[Start]
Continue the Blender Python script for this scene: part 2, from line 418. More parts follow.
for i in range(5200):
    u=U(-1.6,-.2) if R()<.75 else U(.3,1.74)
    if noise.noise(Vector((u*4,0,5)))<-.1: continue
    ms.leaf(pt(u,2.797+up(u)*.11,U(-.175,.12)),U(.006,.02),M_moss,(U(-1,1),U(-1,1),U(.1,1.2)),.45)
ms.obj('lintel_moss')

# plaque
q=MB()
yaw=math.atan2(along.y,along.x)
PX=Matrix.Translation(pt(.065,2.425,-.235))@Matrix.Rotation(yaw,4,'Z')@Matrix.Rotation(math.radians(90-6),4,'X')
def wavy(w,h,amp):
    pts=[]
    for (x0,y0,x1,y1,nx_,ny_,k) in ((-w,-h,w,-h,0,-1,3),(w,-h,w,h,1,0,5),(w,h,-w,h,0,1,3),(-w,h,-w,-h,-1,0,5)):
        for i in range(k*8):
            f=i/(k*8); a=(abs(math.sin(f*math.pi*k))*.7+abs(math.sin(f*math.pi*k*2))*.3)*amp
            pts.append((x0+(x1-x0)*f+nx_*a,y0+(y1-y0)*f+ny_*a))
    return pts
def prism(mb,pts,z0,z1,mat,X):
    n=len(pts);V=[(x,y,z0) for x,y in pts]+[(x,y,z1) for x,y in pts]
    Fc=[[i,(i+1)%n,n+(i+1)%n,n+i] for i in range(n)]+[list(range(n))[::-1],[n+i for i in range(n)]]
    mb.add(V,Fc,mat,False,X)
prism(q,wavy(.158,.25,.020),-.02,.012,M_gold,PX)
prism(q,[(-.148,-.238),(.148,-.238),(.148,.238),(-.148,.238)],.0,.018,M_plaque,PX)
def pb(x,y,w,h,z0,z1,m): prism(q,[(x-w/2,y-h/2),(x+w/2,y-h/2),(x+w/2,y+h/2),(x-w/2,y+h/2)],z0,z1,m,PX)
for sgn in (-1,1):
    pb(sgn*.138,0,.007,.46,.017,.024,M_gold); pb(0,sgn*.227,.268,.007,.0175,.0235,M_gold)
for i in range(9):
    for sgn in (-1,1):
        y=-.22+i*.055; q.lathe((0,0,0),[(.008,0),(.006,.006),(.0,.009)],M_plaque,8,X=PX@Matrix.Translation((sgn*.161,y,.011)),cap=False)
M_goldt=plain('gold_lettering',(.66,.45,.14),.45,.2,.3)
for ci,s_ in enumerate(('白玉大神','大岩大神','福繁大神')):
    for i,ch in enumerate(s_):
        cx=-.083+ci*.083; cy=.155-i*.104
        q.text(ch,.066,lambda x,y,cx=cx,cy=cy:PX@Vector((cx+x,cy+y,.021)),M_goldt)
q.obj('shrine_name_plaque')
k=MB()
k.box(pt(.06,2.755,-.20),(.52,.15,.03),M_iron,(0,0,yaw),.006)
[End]
#### EXERCISE:
Look at the material above and copy, word for word, its lines from the first through the one containing "ms.obj('lintel_moss')".

#### ANSWER TO THIS TASK:
Continue the Blender Python script for this scene: part 2, from line 418. More parts follow.
for i in range(5200):
    u=U(-1.6,-.2) if R()<.75 else U(.3,1.74)
    if noise.noise(Vector((u*4,0,5)))<-.1: continue
    ms.leaf(pt(u,2.797+up(u)*.11,U(-.175,.12)),U(.006,.02),M_moss,(U(-1,1),U(-1,1),U(.1,1.2)),.45)
ms.obj('lintel_moss')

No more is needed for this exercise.